Minnesota Gov. Tim Walz, who is on the Democratic Party ticket with Vice President Kamala Harris, was incorrect when he said he had children because of in vitro fertilization (IVF), his wife said.
Gwen Walz told news outlets in a statement that she and her husband used a different fertility procedure, intrauterine insemination, not IVF.
“Like so many who have experienced these challenges, we kept it largely to ourselves at the time—not even sharing the details with our wonderful and close family,” Gwen Walz said.
The only person who knew about the procedure, which involves using a catheter to place sperm in the uterus, was the couple’s next-door neighbor, a nurse who administered the treatments to Gwen Walz, according to the Minnesota governor’s wife.
Tim Walz, the Democratic Party’s vice presidential candidate, has said regularly that he and his wife have children as a result of IVF, which features taking an egg, putting it in a laboratory dish, and fertilizing it with sperm.
“Thank God for IVF, my wife and I have two beautiful children,” Walz said during a July appearance on MSNBC.

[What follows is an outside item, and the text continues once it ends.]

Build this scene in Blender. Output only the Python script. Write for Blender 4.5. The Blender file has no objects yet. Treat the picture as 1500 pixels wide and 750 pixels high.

A spokesperson for the Harris–Walz campaign defended Walz’s past statements after Gwen Walz clarified the couple did not use IVF.
“Governor Walz talks how normal people talk. He was using commonly understood shorthand for fertility treatments,” the spokesperson said.
Tim Walz and his wife have two children, Hope and Gus.
“After seeing the extreme attacks on reproductive health care across the country—particularly, the efforts in Alabama that jeopardized access to fertility treatments—Tim and I agreed that it was time to formally speak out about our experience,” she said.
Former President Donald Trump, who is running against Harris, has said that he strongly supports the use of IVF to conceive.